For short trajectories, the optimization time scales linearly with respect to the number of points being optimized (on an Intel i7 7700k). The optimization time for trajectories with various time steps (dt) are shown in Figure 3. Solving for the number of points in each trajectory and regressing suggests that the optimization time increases by ~0.07s per point. These results suggest that the trajectory optimizer might be too slow to use in its current form for complex online planning.
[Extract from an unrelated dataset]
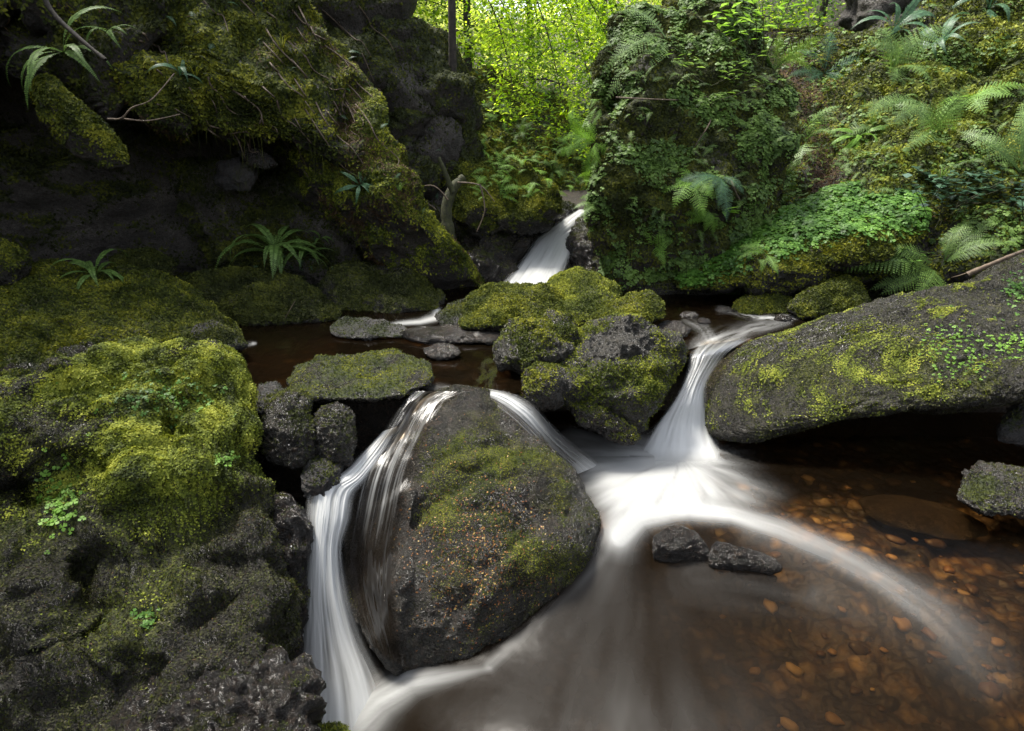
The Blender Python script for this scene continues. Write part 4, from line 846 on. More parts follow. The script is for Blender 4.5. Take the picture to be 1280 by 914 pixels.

Figure 3. Trajectory time horizon vs. total optimization time for varying time steps (dt). The number of points in the trajectory is equal to the time horizon divided by dt.

URDFs

The trajectory optimizer uses two URDFs during the optimization, which can be found in /stretch_planner/description/. The version stretch_re3.urdf only contains joints above the base link, e.g. the arm and wrist. The version stretch_re3_full.urdf also contains virtual X, Y, and theta joints for the base location of the robot. Inside the optimizer, the simplified URDF is used for optimizing the pose of the robot's arm, and full URDF is used for computing the pose of the robot and base combined.

Regenerating URDFs

To regenerate these URDFs, use the script /stretch_planner/src/hello_planners/utils/urdf_creator.py and set the --input flag to a Stretch RE3 URDF. An uncalibrated URDF is found in the stretch_urdf repository.

pip install urchin
cd stretch_planner/src/hello_planners/utils
python urdf_creator.py --input /path/to/stretch_urdf/stretch_urdf/SE3/stretch_description_SE3_eoa_wrist_dw3_tool_sg3.urdf --output ../../../description/stretch_re3.urdf

Optimizer Notes

• The optimizer requires evenly spaced time points (optimizer requires a fixed "delta time" to enforce dynamics constraints)
• Sequential points that are too far apart in the robot's configuration space may not converge (e.g., large displacements (>1m) and rotations (>90deg))
• Long trajectories with points spaced far apart may behave strangely (see Figure 4 below)
• Weights for the individual costs are defined in the Optimizer class inside hello_planners/whole_body_planner.py. Tuning the cost weights will affect the optimized trajectory.
• The optimization problem is formulated with constraints at each point along the trajectory. Thus, the optimizer's constraints must be re-initialized every time the number of points along the trajectory changes.

Figure 4. Optimizer performance for two arc paths with fixed end effector orientation. Left: 0.1m spacing. Right: 0.25m spacing. Note how the robot's base flips around at the end of the trajectory with larger spacing. This behavior is undesirable.

Future Work

Roadmap to Real-World Trajectory Planning

1. Implement a scene representation, such as octomap

2. Consider adding a trajectory generator: given two states, generate a trajectory between them.

   a. Could leverage RRTs?

3. Add a state estimator for the location of Stretch's base, such as ORB-SLAM3

4. Add a state estimator (or query directly from stretch_body) for Stretch's arm and wrist

5. Integrate trajectory planner / optimizer in a Model Predictive Control scheme

   a. Add setters for the initial configurations of the robot and base inside the trajectory optimizer. This will allow the user to optimize trajectories with different starting poses, and/or use the planner online while the robot is moving.